Насколько ослепление жителей было велико и как многие глубоко верили, что новый самозванец – истинный царь Димитрий, показывает следующий случай: один боярский сын из Стародуба вызвался сам поехать в стан Василия Ивановича Шуйского под Тулу и по приезде спросил его, зачем он подыскался царства под своим природным государем, за что был, конечно, подвергнут мучительной казни; Шуйский приказал его поджарить на медленном огне, но он до конца оставался при убеждении, что принимает мученическую смерть за своего законного государя.
Около второго самозванца начала собираться дружина; ее устраивал некий поляк Меховецкий, который, по современным сведениям, и раздобыл нового царя. «На сей раз Димитрия воскресил Меховецкий и потом, хотя или нехотя, должен был помогать ему, ибо твердо знал все обычаи и дела первого Димитрия», – говорит поляк Маскевич в своем дневнике. Однако войско новоявленного лжецаря собиралось на первых порах довольно медленно, почему он и не мог поспеть на выручку Тулы к Болотникову; поэтому также Шуйский слишком легко отнесся к его появлению и не счел нужным, тотчас же после взятия Тулы, направить свои войска в Северскую Украину, чтобы сразу покончить с новым Лжедимитрием, которого русский народ очень метко прозвал Вором, так как все его личные стремления и собравшихся около него войсковых отрядов носили чисто «воровской» отпечаток.
Ближайшими и деятельнейшими сподвижниками Вора явились поляки. В это время как раз окончился знаменитый рокош, поднятый паном Зебжидовским против Сигизмунда; рокошанам нанес сильнейшее поражение королевский гетман Жолкевский, и их разбитые отряды бродили около границ Московского государства. Известие, что объявился новый господарчик, чтобы идти добывать Московский престол, было, разумеется, встречено многими предводителями этих отрядов с живейшей радостью: представлялся великолепный случай знатно поживиться за счет москалей. Вместе с тем и Сигизмунд был не прочь исподтишка наделать неприятностей Москве: старика Яна Замойского уже не было в живых, чтобы указать королю всю неблаговидность подобного поведения.
Мало-помалу к Вору стали собираться разные высокородные польские искатели приключений со своими войсками. На помощь к Вору двигался некий пан Лисовский, подвергнутый за разные добрые дела изгнанию из Польши, «изгнанник и чести своей отсужен», ведя шайку хищных головорезов, получивших печальную известность под именем «лисовчиков»; сюда же к Вору шел знаменитый польский вельможа князь Роман Рожинский, человек бесстрашный и весьма искусный в воинском деле, а несколько позднее прибыл «за позволением Сигизмунда» столь же известный староста Усвятский, родственник великого литовского канцлера Льва Сапеги, по словам Валишевского, «один из самых блестящих польских аристократов того времени», но почти всегда пьяный, – пан Ян Петр Сапега; наконец, к Вору не брезгали вести свои отряды знакомый нам князь Адам Вишневецкий, Тышкевич, Валавский, Будило и другие представители польской знати.
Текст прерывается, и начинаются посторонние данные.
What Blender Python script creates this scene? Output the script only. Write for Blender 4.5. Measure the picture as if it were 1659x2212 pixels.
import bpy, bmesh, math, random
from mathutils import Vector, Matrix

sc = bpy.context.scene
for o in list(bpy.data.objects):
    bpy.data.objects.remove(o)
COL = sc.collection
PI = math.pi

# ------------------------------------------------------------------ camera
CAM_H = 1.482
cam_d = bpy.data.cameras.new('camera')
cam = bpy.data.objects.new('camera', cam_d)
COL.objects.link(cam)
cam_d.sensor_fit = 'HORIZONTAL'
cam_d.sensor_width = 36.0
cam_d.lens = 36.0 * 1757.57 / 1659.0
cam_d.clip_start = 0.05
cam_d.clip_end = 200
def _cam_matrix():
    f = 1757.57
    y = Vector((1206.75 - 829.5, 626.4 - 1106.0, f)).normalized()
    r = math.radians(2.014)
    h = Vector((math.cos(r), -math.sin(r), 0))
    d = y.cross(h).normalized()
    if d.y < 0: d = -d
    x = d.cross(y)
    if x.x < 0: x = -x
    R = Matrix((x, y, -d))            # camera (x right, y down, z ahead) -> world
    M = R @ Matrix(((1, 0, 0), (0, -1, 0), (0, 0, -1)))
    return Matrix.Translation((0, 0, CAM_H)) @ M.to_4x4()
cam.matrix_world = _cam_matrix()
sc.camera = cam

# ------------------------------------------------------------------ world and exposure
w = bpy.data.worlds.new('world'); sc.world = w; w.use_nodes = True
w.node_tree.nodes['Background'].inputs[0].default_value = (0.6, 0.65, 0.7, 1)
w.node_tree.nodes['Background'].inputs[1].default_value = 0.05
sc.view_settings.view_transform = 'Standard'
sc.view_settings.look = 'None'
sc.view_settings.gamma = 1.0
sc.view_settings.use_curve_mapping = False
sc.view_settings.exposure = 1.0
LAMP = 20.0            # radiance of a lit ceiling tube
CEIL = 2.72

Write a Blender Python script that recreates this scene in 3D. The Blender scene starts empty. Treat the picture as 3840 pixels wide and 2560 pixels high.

С другой стороны, к новому Лжедимитрию тянули и все те русские люди, которые были недовольны порядками Московского государства: севрюки – обитатели «прежепогибшей Украины», казаки, беглые холопы и разная голытьба из только что рассеянных отрядов Болотникова. Скоро к Вору примкнуло 3000 запорожских казаков и 5000 донских, имевших своим атаманом западнорусского уроженца Ивана Мартыновича Заруцкого, человека смелого и неустрашимого, много испытавшего на своем веку и крайне безнравственного, но неописанного красавца по виду. Донцы привели к Вору, вместо повешенного царевича Петра, его брата, также «сына царя Феодора Иоанновича» – царевича «Федьку», но новый Лжедимитрий был менее склонен к родственным чувствам, чем первый, звавший Лжепетра к себе в Москву, и приказал убить приведенного племянника. «Однако, – как говорит Соловьев, – казакам понравились самозванцы: в Астрахани объявился царевич Август, потом князь Иван, сказался сыном Грозного от Колтовской; там же явился третий царевич – Лаврентий, сказался внуком Грозного от царевича Ивана; в степных юртах явились: царевич Феодор, царевич Клементий, царевич Савелий, царевич Семен, царевич Василий, царевич Ерошка, царевич Гаврилка, царевич Мартынка – все сыновья царя Феодора Иоанновича».